Sometimes things collapse. Sometimes buildings and bridges, things that are built to physically support us. And sometimes marriages and families, things that are meant to sustain and bolster us, crumble as well.

Both kinds of ruin are examined – sometimes to hilarious comic effect – in Allison Moore’s Collapse, a rolling world premiere at Berkeley’s Aurora Theatre Company. The concept of a rolling premiere is essentially a collaboration, in this case with the National New Play Network and Curious Theatre in Denver and Kitchen Dog Theater in Dallas.

Director Jessica Heidt’s sharp, wildly entertaining production begins on rather a sly note. She has pitched her actors to an extreme level of discomfort, yet their goal is to appear perfectly normal and happy. It’s a total sitcom situation – living room set and all – as David (Gabriel Marin) attempts to inject the posterior of his wife, Hannah (Carrie Paff), with fertility drugs. Their chipper anxiety about the fertility process is masking something else. We don’t know what, but we sense it’s serious. He’s drinking too much, she’s worried about being laid off from her legal firm and there’s a shadow looming over their relationship.
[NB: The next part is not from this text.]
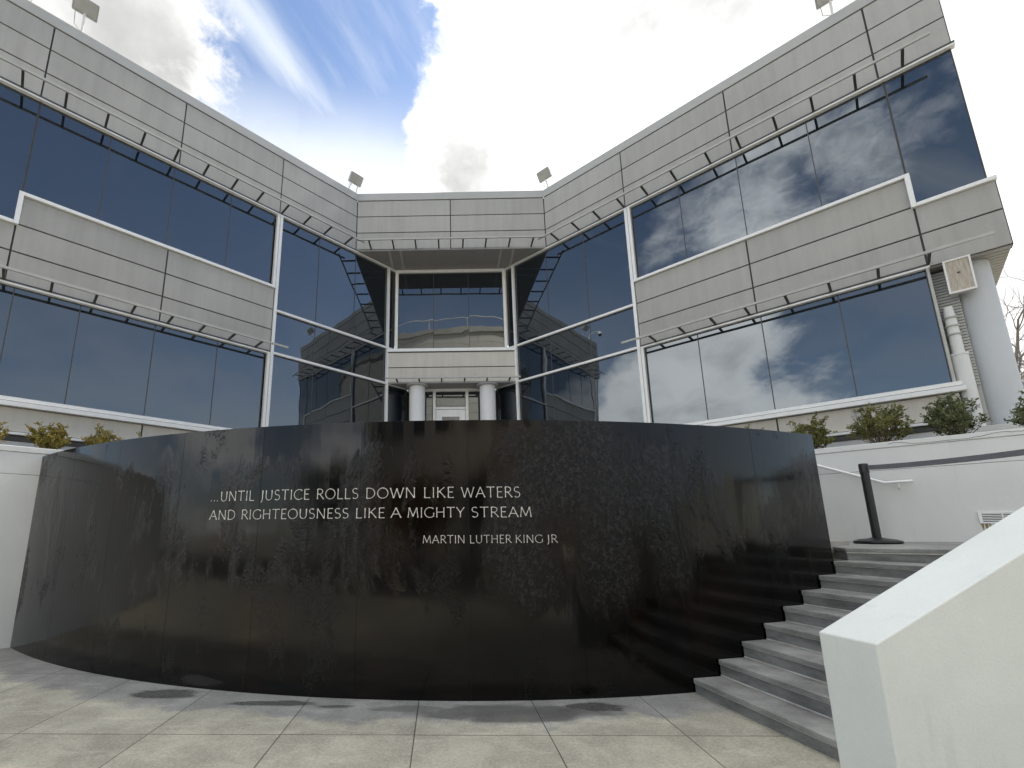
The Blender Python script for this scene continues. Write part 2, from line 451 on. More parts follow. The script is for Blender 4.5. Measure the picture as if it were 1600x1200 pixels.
M_LEAF_G = leaf_mat('olive_green_leaf', (0.13, 0.14, 0.034), (0.21, 0.20, 0.055), (0.10, 0.12, 0.045))
M_LEAF_D = leaf_mat('dark_green_leaf', (0.09, 0.12, 0.05), (0.15, 0.165, 0.07), (0.17, 0.175, 0.065))
M_LEAF_T = leaf_mat('street_tree_leaf', (0.04, 0.06, 0.025), (0.06, 0.08, 0.03), (0.07, 0.085, 0.03))
M_TWIG = plain('brown_twig', (0.09, 0.065, 0.045), 0.9)
M_BARK = plain('grey_bark', (0.20, 0.18, 0.165), 0.9, var=0.3, scale=10)
M_BRUSH = brushed_mat()
M_RUST = plain('rust_stain', (0.26, 0.20, 0.10), 0.9, var=0.3, scale=30)
M_ASHLAR = ashlar_mat()
M_ASPHALT = plain('asphalt', (0.05, 0.05, 0.052), 0.85, var=0.2, scale=3)
M_ROOF = plain('roof_gravel', (0.30, 0.29, 0.27), 0.9)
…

The sitcom rhythms continue with the arrival of Hannah’s kooky sister from California, Susan (Amy Resnick) – why do all the kooks have to be from California? Sure enough, this one almost immediately announces her life as crumbled, so she’s moving back home to Minneapolis and will crash with her sister and brother-in-law for the foreseeable future. Then she starts doing yoga.

There’s nothing wrong with sitcom rhythms when they’re done well – and this trio of actors is superb. But there’s more to Moore’s play than what first appears. This is a rollicking comedy with decidedly serious undertones, and before too long, it feels like a drama – a beautifully written and produced drama – more than it does a sitcom. And that’s a wonderful thing.

The shadow looming over Hannah and David is actually, physically looming over them in Melpomene Katakalos’ set design. In addition to the spare settings for a living room, a diner or a support group, the intimate Aurora space is filled with pieces of a bridge – Minneapolis’ I-35W bridge over the Mississippi River, to be exact, the one that collapsed in August of 2007 and killed 13 and injured 145.

That horrific accident affected Hannah and David personally, and they have spent the last year and a half (the play is set in 2009) confronting and avoiding the issue, but mostly suffering through their own personal and matrimonial hell.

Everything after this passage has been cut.